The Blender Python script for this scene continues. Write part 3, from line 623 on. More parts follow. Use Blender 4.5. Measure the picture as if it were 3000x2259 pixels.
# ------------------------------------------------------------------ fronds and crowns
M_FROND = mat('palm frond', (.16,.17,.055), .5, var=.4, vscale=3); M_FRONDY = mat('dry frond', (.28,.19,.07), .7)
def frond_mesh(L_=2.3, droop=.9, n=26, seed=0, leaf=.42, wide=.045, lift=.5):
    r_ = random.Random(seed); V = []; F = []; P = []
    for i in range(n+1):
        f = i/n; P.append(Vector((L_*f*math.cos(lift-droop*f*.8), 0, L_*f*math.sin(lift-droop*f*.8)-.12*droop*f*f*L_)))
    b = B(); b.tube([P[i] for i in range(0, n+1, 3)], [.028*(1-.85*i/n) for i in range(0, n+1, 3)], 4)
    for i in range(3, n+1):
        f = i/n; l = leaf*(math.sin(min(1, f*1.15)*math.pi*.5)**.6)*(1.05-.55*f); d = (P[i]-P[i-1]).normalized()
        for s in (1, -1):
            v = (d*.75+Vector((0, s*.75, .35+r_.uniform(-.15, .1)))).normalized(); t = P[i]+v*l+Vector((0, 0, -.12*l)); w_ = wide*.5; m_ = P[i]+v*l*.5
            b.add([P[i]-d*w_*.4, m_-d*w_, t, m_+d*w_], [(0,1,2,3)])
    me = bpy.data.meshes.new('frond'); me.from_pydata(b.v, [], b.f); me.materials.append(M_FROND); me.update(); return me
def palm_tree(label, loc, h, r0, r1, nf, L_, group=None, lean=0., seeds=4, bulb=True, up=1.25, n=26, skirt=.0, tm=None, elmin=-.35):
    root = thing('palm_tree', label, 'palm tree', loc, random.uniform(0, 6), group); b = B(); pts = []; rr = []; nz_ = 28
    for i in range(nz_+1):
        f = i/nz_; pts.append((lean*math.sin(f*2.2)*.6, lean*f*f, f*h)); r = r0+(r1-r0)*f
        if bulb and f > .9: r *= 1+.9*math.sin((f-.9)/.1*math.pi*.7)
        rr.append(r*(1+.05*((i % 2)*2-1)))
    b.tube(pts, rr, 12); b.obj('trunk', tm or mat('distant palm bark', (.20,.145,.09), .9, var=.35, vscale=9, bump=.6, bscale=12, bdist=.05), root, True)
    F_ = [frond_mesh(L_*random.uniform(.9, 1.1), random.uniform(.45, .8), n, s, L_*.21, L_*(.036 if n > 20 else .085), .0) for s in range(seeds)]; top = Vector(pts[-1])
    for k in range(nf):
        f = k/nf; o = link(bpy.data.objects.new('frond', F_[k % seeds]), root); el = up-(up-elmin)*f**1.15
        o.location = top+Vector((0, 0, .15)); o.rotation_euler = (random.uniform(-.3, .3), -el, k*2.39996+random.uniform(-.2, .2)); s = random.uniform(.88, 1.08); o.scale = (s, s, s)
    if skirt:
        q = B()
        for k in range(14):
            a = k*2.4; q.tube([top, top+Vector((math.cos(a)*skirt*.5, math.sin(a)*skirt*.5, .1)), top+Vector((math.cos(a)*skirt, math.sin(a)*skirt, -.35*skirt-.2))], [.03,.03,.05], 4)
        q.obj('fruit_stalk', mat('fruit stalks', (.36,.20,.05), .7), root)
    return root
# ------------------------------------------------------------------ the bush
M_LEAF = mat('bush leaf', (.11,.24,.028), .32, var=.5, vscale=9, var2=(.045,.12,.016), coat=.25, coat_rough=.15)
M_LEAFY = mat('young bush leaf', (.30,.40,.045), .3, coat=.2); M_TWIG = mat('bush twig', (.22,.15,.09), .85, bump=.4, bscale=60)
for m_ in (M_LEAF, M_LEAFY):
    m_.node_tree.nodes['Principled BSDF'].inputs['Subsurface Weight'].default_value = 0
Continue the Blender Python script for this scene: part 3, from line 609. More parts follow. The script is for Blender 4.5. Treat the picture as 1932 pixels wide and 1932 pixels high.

*****

SHORT TASK. Repeat the preceding lines exactly, please, every one of them.

THE REPLY.
The Blender Python script for this scene continues. Write part 3, from line 623 on. More parts follow. Use Blender 4.5. Measure the picture as if it were 3000x2259 pixels.
# ------------------------------------------------------------------ fronds and crowns
M_FROND = mat('palm frond', (.16,.17,.055), .5, var=.4, vscale=3); M_FRONDY = mat('dry frond', (.28,.19,.07), .7)
def frond_mesh(L_=2.3, droop=.9, n=26, seed=0, leaf=.42, wide=.045, lift=.5):
    r_ = random.Random(seed); V = []; F = []; P = []
    for i in range(n+1):
        f = i/n; P.append(Vector((L_*f*math.cos(lift-droop*f*.8), 0, L_*f*math.sin(lift-droop*f*.8)-.12*droop*f*f*L_)))
    b = B(); b.tube([P[i] for i in range(0, n+1, 3)], [.028*(1-.85*i/n) for i in range(0, n+1, 3)], 4)
    for i in range(3, n+1):
        f = i/n; l = leaf*(math.sin(min(1, f*1.15)*math.pi*.5)**.6)*(1.05-.55*f); d = (P[i]-P[i-1]).normalized()
        for s in (1, -1):
            v = (d*.75+Vector((0, s*.75, .35+r_.uniform(-.15, .1)))).normalized(); t = P[i]+v*l+Vector((0, 0, -.12*l)); w_ = wide*.5; m_ = P[i]+v*l*.5
            b.add([P[i]-d*w_*.4, m_-d*w_, t, m_+d*w_], [(0,1,2,3)])
    me = bpy.data.meshes.new('frond'); me.from_pydata(b.v, [], b.f); me.materials.append(M_FROND); me.update(); return me
def palm_tree(label, loc, h, r0, r1, nf, L_, group=None, lean=0., seeds=4, bulb=True, up=1.25, n=26, skirt=.0, tm=None, elmin=-.35):
    root = thing('palm_tree', label, 'palm tree', loc, random.uniform(0, 6), group); b = B(); pts = []; rr = []; nz_ = 28
    for i in range(nz_+1):
        f = i/nz_; pts.append((lean*math.sin(f*2.2)*.6, lean*f*f, f*h)); r = r0+(r1-r0)*f
        if bulb and f > .9: r *= 1+.9*math.sin((f-.9)/.1*math.pi*.7)
        rr.append(r*(1+.05*((i % 2)*2-1)))
    b.tube(pts, rr, 12); b.obj('trunk', tm or mat('distant palm bark', (.20,.145,.09), .9, var=.35, vscale=9, bump=.6, bscale=12, bdist=.05), root, True)
    F_ = [frond_mesh(L_*random.uniform(.9, 1.1), random.uniform(.45, .8), n, s, L_*.21, L_*(.036 if n > 20 else .085), .0) for s in range(seeds)]; top = Vector(pts[-1])
    for k in range(nf):
        f = k/nf; o = link(bpy.data.objects.new('frond', F_[k % seeds]), root); el = up-(up-elmin)*f**1.15
        o.location = top+Vector((0, 0, .15)); o.rotation_euler = (random.uniform(-.3, .3), -el, k*2.39996+random.uniform(-.2, .2)); s = random.uniform(.88, 1.08); o.scale = (s, s, s)
    if skirt:
        q = B()
        for k in range(14):
            a = k*2.4; q.tube([top, top+Vector((math.cos(a)*skirt*.5, math.sin(a)*skirt*.5, .1)), top+Vector((math.cos(a)*skirt, math.sin(a)*skirt, -.35*skirt-.2))], [.03,.03,.05], 4)
        q.obj('fruit_stalk', mat('fruit stalks', (.36,.20,.05), .7), root)
    return root
# ------------------------------------------------------------------ the bush
M_LEAF = mat('bush leaf', (.11,.24,.028), .32, var=.5, vscale=9, var2=(.045,.12,.016), coat=.25, coat_rough=.15)
M_LEAFY = mat('young bush leaf', (.30,.40,.045), .3, coat=.2); M_TWIG = mat('bush twig', (.22,.15,.09), .85, bump=.4, bscale=60)
for m_ in (M_LEAF, M_LEAFY):
    m_.node_tree.nodes['Principled BSDF'].inputs['Subsurface Weight'].default_value = 0
Continue the Blender Python script for this scene: part 3, from line 609. More parts follow. The script is for Blender 4.5. Treat the picture as 1932 pixels wide and 1932 pixels high.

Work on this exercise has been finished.